Судьба наших детей – говорить на трёх языках. Было бы жаль, если бы один из них они потеряли, – хотелось бы, чтобы продвинулись во всех языках по возможности дальше.
Прежде всего: речь не о неправильностях произношения из-за незрелости речевого аппарата (тем более из-за врождённых дефектов – случай, когда без помощи логопеда не обойтись). Любой родитель быстро открывает: поправки бессмысленны, пока звук не установился, а позже они приносят много меньше пользы, чем короткие целенаправленные упражнения (те же чисто– и скороговорки).
Речь пойдёт о другом.
Любого родителя интересует, как относиться к ошибкам детей.
* * *
Если присмотреться к тому, что оказалось трудным в русском языке для наших детей, заметно: проблематичными оказались те самые особые моменты, что выделяются учёными в языке зарубежья. По мнению некоторых авторов, с этими проблемами когда-нибудь столкнутся и «российские» русские…
Принято считать, что уехавшие говорят на русском, «законсервированном» со времени отъезда.

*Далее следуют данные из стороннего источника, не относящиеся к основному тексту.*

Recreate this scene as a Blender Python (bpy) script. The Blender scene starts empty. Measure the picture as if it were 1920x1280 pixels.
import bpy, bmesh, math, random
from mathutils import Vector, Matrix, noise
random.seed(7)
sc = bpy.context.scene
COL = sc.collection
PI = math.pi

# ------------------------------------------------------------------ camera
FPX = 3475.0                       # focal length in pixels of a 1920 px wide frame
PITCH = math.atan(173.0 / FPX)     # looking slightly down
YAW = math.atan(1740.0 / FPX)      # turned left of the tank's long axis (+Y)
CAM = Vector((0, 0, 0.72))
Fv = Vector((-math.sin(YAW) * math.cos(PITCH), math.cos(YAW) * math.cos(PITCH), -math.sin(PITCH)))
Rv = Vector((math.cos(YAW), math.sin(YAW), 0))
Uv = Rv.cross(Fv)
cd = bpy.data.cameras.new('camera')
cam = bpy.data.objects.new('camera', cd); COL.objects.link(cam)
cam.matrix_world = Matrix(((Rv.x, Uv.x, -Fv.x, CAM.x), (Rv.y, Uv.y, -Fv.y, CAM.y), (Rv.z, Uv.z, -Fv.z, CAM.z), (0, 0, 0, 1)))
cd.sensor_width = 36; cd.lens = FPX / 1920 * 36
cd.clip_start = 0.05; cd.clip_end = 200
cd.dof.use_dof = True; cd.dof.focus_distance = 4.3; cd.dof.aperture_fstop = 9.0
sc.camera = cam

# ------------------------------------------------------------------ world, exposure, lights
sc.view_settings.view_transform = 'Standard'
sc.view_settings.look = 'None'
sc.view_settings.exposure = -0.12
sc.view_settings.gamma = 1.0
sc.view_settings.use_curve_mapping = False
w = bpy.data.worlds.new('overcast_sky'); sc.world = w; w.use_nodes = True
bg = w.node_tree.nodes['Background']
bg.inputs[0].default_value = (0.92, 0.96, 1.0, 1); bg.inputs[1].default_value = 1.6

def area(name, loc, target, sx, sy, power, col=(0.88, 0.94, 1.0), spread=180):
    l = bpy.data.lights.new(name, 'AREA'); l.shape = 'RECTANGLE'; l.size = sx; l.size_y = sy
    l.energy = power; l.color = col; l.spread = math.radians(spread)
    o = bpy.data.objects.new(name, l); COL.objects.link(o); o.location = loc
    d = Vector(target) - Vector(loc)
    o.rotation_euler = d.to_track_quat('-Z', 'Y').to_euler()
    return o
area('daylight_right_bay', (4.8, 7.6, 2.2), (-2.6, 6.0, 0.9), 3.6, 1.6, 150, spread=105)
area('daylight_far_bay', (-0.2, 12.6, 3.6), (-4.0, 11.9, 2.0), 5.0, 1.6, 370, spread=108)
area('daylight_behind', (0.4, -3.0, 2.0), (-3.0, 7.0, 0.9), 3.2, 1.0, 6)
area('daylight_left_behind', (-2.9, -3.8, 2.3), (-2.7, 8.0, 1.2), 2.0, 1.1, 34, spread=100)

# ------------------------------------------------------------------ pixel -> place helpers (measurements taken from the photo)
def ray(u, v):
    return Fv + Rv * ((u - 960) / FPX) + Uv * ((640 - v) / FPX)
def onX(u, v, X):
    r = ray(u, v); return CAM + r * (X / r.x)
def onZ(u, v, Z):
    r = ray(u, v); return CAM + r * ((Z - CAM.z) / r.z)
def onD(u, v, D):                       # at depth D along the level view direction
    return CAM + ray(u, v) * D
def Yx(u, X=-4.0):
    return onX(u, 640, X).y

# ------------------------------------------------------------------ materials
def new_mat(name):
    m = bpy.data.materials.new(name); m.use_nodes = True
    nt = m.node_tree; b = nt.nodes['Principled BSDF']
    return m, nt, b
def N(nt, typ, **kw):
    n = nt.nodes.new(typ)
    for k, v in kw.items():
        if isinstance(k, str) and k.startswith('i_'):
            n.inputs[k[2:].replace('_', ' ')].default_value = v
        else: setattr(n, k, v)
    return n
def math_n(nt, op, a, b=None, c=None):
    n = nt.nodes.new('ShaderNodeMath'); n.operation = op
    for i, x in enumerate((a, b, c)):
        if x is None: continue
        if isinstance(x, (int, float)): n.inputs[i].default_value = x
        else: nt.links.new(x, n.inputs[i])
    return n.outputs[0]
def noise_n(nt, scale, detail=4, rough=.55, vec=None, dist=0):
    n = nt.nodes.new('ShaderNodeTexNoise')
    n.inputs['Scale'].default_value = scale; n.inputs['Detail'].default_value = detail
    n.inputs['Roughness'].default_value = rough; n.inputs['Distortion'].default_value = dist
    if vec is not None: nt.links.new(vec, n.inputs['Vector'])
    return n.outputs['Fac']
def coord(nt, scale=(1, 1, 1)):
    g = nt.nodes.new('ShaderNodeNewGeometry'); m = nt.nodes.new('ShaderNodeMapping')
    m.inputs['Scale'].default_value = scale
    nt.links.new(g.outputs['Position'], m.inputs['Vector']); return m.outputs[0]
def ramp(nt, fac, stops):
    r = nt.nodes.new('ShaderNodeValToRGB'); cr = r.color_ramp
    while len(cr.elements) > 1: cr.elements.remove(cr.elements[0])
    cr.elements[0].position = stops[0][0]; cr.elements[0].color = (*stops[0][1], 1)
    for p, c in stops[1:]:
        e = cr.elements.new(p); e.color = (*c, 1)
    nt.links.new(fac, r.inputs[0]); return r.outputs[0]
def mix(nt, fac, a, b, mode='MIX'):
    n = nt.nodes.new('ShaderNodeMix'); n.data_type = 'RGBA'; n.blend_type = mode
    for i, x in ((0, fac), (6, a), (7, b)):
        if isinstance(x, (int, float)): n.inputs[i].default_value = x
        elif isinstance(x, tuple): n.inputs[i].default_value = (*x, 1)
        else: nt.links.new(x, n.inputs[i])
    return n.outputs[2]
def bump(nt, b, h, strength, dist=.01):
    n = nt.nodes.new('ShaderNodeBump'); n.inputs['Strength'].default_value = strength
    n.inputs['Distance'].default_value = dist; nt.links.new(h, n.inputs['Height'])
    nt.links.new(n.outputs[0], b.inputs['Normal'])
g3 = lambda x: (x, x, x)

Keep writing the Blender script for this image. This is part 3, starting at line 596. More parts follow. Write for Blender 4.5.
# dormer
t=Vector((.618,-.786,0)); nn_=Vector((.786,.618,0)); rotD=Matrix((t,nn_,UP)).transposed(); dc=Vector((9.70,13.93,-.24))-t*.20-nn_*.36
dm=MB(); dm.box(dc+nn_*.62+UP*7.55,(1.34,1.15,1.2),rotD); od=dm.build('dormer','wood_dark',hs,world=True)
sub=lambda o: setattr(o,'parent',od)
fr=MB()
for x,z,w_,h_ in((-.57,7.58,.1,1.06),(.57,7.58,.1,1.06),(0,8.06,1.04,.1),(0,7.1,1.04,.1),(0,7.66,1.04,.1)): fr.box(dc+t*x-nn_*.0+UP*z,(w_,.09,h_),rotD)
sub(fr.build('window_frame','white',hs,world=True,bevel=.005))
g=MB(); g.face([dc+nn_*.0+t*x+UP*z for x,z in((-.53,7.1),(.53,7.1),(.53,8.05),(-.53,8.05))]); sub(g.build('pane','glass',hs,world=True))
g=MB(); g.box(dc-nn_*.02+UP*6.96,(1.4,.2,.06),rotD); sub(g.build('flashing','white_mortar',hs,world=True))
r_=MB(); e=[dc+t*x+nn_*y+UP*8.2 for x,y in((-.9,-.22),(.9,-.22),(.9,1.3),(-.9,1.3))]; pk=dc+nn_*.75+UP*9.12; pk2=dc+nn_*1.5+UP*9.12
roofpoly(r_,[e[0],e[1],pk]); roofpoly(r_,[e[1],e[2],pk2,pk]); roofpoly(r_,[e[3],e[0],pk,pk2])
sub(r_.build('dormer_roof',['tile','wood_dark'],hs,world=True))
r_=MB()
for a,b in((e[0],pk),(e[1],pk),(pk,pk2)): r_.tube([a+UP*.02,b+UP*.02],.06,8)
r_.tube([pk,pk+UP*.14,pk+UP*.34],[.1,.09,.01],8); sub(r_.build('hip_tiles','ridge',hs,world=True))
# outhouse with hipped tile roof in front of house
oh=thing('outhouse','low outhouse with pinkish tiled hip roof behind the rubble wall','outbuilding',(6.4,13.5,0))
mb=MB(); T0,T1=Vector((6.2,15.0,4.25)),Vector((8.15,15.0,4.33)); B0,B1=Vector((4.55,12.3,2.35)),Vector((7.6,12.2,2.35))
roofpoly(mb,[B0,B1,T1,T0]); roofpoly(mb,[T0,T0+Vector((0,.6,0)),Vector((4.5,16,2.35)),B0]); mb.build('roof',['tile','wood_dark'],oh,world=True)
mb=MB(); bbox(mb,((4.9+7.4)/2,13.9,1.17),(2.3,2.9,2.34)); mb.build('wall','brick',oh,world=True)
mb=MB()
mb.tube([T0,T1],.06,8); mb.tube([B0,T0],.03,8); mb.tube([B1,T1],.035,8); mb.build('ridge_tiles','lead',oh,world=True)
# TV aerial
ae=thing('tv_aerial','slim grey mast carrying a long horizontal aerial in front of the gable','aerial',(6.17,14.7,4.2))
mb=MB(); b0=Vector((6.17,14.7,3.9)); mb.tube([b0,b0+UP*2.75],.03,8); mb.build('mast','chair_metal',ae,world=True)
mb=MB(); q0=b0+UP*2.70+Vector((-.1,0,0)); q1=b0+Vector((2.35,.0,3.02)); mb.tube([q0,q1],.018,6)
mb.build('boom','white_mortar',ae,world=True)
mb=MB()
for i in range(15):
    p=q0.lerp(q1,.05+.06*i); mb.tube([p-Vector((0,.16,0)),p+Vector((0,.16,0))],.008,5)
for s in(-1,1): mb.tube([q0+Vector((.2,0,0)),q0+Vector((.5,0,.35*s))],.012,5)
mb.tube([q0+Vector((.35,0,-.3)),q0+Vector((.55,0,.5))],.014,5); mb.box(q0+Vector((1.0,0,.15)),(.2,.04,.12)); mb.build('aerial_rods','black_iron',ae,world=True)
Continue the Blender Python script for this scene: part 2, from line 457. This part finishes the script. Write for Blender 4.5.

А лингвисты предупреждают: тенденции языка зарубежья, может быть, опережают тенденции языка метрополии!
Дело вот в чём: ошибки, которые делают живущие за границей выходцы из России, указывают на неустойчивые участки языковой системы – идиоматичные (вне общих правил), универсально слабые, сложные, развивающиеся (см. об этом главу «Язык эмиграции как свидетельство о неустойчивых участках языка метрополии» в коллективном труде «Язык русского зарубежья», изданном в 2001 году в Москве и Вене: Wiener Slawistischer Almanach. Sonderband 53).